Flash mob for Dance Marathon surprises students

It was lunchtime as usual Wednesday in the Atrium, until several students broke out into dance.

Members of the Ball State University Dance Marathon's morale committee and executive board jumped, clapped and "Dougied" to Michael Jackson's "Don't Stop ‘Til You Get Enough" in a flash mob just before noon in the Atrium.

"We wanted to raise awareness for BSUDM and thought this would really turn heads," said sophomore Lee Jerstad, who choreographed the dance and taught it to participants.

Jerstad is a public relations major, a member of the morale committee and one of the two students who began the mob. She walked calmly down the main aisle of the seating area until the music started playing on the speakers and then she broke out into dance.

"It was awesome," spectator Andrea Wortkoetter said. "I had never seen [a flash mob] in person before, but everyone got really into it. And you could see all the people around stand up and start watching."

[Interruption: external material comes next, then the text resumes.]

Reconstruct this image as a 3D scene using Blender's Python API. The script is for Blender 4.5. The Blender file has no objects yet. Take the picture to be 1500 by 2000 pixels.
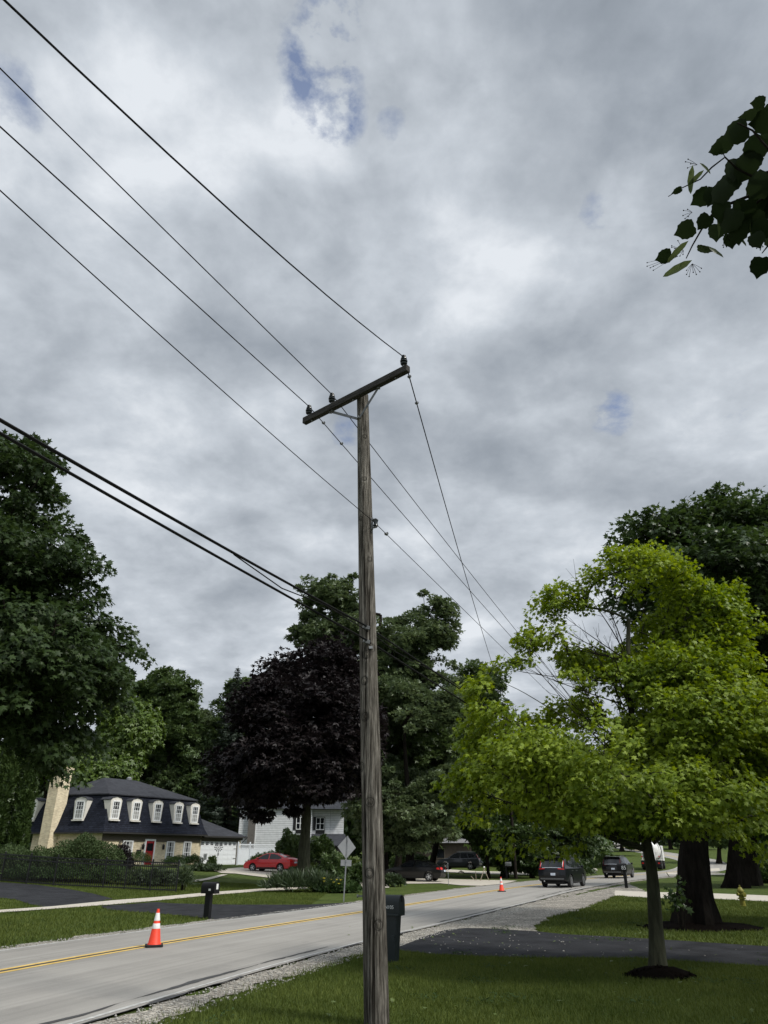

The flash mob grew from two to a total of about 20 students, who danced altogether at times and at other times, knelt as a group to give a handful of students center stage as they performed a variety of popular dance moves. Junior Emma Mullins and a few other dancers did the robot for about 15 seconds of the song.

"I've always wanted to participate in one before, so it was really fun," Mullins, an elementary and special education major, said. "The hardest part was just remembering the dance, but we practiced last night when no one was here, and that was fun."

At the end of the dance, all of the participants came together jumping and shouting "FTK" which means "for the kids." As the music ended, the dancers knelt and pointed to a BSUDM banner that unfurled from the second floor balcony. Then the dancers dispersed as quickly as they had come together.

"It makes me very proud to be the president of an organization that can have such an impact on campus," Michael Bramer, BSUDM president, said. "[The flash mob] reinforces in everyone's eyes that we're still here. We're still doing stuff."

Bramer said BSUDM is planning a few more events to take place before the actual dance marathon, which will be from 1 p.m. on Feb. 18 until 1 a.m. Feb. 19 in the Student Recreation and Wellness Center.

There will be a three-on-three basketball tournament in the rec center and a "Tacky Prom" in Little Chicago Pizzeria once the restaurant opens. Bramer said both events will be in January and will help raise funds for the organization and the dance marathon event.

Bramer said that while the flash mob doesn't raise money for BSUDM, it's important for the organization because it gets people interested in being involved.

Spectator Zane Anderson said it was easy to see the value of the flash mob.

"You think [everyone walking by] looks pretty normal and then all of a sudden you realize they're part of a group," the freshman advertising major said. "My fraternity was thinking about [signing up for dance marathon], and I hadn't planned on doing it by myself. But after seeing this, I think I would even if the fraternity wasn't. It was cool. I'm glad I was here to see it."